A revista foi reconfigurada pelo Rogério, é um dos trabalhos da gestão dele. Em princípio, lá atrás, ela servia para os acadêmicos publicarem. Não é mais assim. Uma iniciativa importante foi colocar tudo isso na internet. Muitas vezes, tem-se pouca informação sobre nomes que pertenceram à Academia. A revista traz não apenas textos que essas pessoas publicaram, mas também a biografia delas. É instrumento de pesquisa importante para a história da literatura em Minas. Atualmente, o foco de cada número é um dossiê, o que faz com que a revista seja um objeto referencial de cultura.

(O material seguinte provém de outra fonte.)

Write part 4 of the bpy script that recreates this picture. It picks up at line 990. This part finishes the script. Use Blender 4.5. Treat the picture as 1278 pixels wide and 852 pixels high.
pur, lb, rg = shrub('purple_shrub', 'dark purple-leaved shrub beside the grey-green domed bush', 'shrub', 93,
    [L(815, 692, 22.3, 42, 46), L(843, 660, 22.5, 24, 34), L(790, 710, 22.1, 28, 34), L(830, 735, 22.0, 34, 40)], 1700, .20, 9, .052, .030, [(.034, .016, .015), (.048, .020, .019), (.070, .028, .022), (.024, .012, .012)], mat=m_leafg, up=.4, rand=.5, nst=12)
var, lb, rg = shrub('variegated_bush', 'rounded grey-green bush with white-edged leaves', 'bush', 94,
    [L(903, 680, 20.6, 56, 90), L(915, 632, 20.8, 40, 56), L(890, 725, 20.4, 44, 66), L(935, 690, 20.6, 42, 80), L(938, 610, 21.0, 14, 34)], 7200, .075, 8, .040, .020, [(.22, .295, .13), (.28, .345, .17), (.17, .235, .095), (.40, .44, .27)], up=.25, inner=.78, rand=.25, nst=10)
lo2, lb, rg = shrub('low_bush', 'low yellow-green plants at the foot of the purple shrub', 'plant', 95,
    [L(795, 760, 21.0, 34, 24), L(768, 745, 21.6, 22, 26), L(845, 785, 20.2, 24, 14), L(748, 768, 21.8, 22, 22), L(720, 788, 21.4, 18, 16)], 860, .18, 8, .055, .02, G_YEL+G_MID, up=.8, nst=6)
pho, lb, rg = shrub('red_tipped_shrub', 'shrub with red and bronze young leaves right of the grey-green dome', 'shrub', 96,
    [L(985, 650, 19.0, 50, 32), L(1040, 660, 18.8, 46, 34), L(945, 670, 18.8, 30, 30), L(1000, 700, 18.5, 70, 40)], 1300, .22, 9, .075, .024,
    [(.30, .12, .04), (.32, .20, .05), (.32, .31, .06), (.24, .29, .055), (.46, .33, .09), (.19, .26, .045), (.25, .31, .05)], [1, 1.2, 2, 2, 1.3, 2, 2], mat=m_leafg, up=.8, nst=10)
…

O último número foi sobre os 300 anos de teatro em Minas Gerais, abordando autores, atores, cenógrafos, o teleteatro da TV Itacolomi, coisas que andavam meio esquecidas. Então, ela é uma referência sobre o teatro em Minas desde o século 18. Deixando a presidência, Rogério toma posse como membro do conselho da revista. Ela continua, e ele também, o que é um bom prognóstico.

Como o senhor vai conciliar a presidência da AML com suas atividades acadêmicas, além de autor e tradutor?
A AML tem os acadêmicos, que são a alma da instituição, mas se não tivesse Inês Rabelo (diretora-geral) e sua equipe, seria uma alma penada. Eles fazem as coisas acontecerem. A AML não tem renda própria, e gerir essa movimentação de recursos que vêm de fora fica a cargo dessa equipe. O presidente faz a supervisão, mas o dia a dia é garantido pela equipe que trabalha aqui. É um trabalho que, na minha perspectiva, será extremamente prazeroso. Até pelo lugar, porque é um espaço que respira cultura, gentileza, acesso. Enfim, é um lugar muito bom para se estar.